Startup stages

Startup America is an organization created to help startups, and it’s funded by the likes of Steve Case (AOL), The Kauffman Foundation, Michael Dell, and many other big names in entrepreneurship. They want to sign up lots of startups, so they reached out to partners like TechStars and Microsoft’s BizSpark to help recruit.

My teammate Brian Gorbett is the Microsoft startup evangelist for my part of the country (Yay Central Region!). Technically, I’m more of a not-yet-huge-software-company evangelist, but my passion is obviously with startups. Brian is the one actually responsible for making sure startups get signed up and get what they need from Microsoft resources (primarily BizSpark).

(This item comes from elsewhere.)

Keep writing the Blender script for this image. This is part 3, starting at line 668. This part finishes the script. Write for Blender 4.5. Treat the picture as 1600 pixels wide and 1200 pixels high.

Recently, Brian started promoting Startup America – and he’s engaged in a challenge with our counterparts in the West and East to see who can do a better job spreading the word about it. If you have a startup with 2 or more people working on it, please sign up using Brian’s link. You’ll get access to some useful tools, and we’ll get to talk smack about the other regions. Win-win. To sweeten the pot, Brian is offering an hour of startup mentorship to anyone who signs up using his link. He’s a smart and helpful guy, so I think that’s a pretty good offer. I hope you take him up on it. Tell him I sent you.

The most interesting part of Startup America’s site to me is their explanation of startup stages and the way they relate it to company size:

  • Idea – you’re a single founder
  • Startup – 2 or more people … you’ve taken on at least one co-founder
  • Rampup – 6 or more people … your company now has employees
  • Speedup – 25 or more people … your company is making it big

It’s not a perfect model, but Startup America appears to be focused on startups as a job-creation engine, so it makes sense in that context. They want companies to hire, hire, hire. One implication of this is that they don’t nurture companies at the Idea stage – you have to have at least 2 people to join. I don’t have personal experience with the organization, but it looks interesting, and it doesn’t cost you anything.